41. I think I have already rendered myself on this aspect, but for clarity, I find that the applicant does have the locus as a resident of Uasin Gishu, which falls within the basin area, to pursue the matter in the interest of the public within that geographical setting

Conclusion

42. The actions of the Cabinet Secretary are described as ultra vires the powers conferred to her by the Water Act and are thus ripe for judicial review remedies. The respondents argue that the appointments are proper at law and in Accord with the Tenets of Natural Justice insisting that the Cabinet Secretary acted within the laws, and did not exceed her mandate nor breach any provisions of the law or the tenets of natural justice.  In any case, the ex-parte applicant has not shown or demonstrated how the decision or act complained of is tainted with illegality, irrationality and procedural impropriety.

43. It is the respondent’s contention that the law expressly requires the ex-parte applicant to demonstrate and prove that there was such gross unreasonableness in the decision taken or act done that no reasonable authority, addressing itself to the facts and the law before it, would have made such a decision and that the decision complained of is clearly a defiance of logic and acceptable moral standard. The same has not been demonstrated or shown at all in the present case, which makes one wonder why the ex-parte applicant expects this Court to grant any judicial review relief.  That there was rigorous observance of the rules of natural justice and procedural fairness in the making of the decision that is the subject of complaint.  It is contended that the Cabinet Secretary in this case acted in accord with the relevant provisions of the State Corporation Act and the Water Act, 2016 and the Constitution of Kenya when appointing the respondents. The concerned Cabinet Secretary, the 1s respondent herein acted within the Law.
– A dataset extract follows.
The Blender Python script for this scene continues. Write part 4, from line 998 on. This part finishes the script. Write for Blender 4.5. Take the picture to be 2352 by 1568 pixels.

Section 65,66,67,68 and 69 of the Water Act, 2016 being the sections affecting the 2 respondent was adhered to together with the first scheduled of the Act.

44. I recognize that the doctrine of ultra vires has been well articulated in various legal precedents including by Mattive J in Republic vs. Public Procurement Administrative Board & 2 Others [2019] eKLRat paragraph 52: -

“…an administrative decision is flawed if it is illegal. A decision is illegal if it (a) contravenes or exceeds the terms of the power which authorizes the making of the decision; (b) pursues an objective other than that which the power to make the decision was conferred; (c) is not authorized by any power; (d) contravenes or fails to implement public duty.”

45. Indeed, the task for the Courts in evaluating whether an administrative decision is illegal is essentially one of construing the content and scope of the instrument conferring the duty or power upon the decision maker. Section 66 of the Water Act and the express clauses in the First Schedule are the instruments that grant the Cabinet Secretary the power to appoint members to various Water Development Agencies. My finding is that the ex parte applicant has been able to demonstrate the illegality of the actions of the Cabinet Secretary and the decision complained of as clearly a defiance of logic and acceptable standards set out in the Constitution and statute, in that the appointments were not subjected to a competitive process, and defied the constitutional threshold on gender balance. I therefore grant the following orders:

An order of certiorari to remove into this court and quash the decision of the 1st Respondent in causing gazettement of the 3rd to 8th Respondents as Board Members of the 2nd Respondent made on the 10th March 2020 vide the Gazette Notice No. 2360 of 20th March 2020 and any subsequent decisions therefrom.

1. Orders of prohibition; prohibiting the 3rd to 8th Respondents from: assuming office, drawing salaries and/or allowances, expending any monies and/or making any decisions in relation to the 2nd Respondent.

2. The costs of the application shall be borne by the respondents.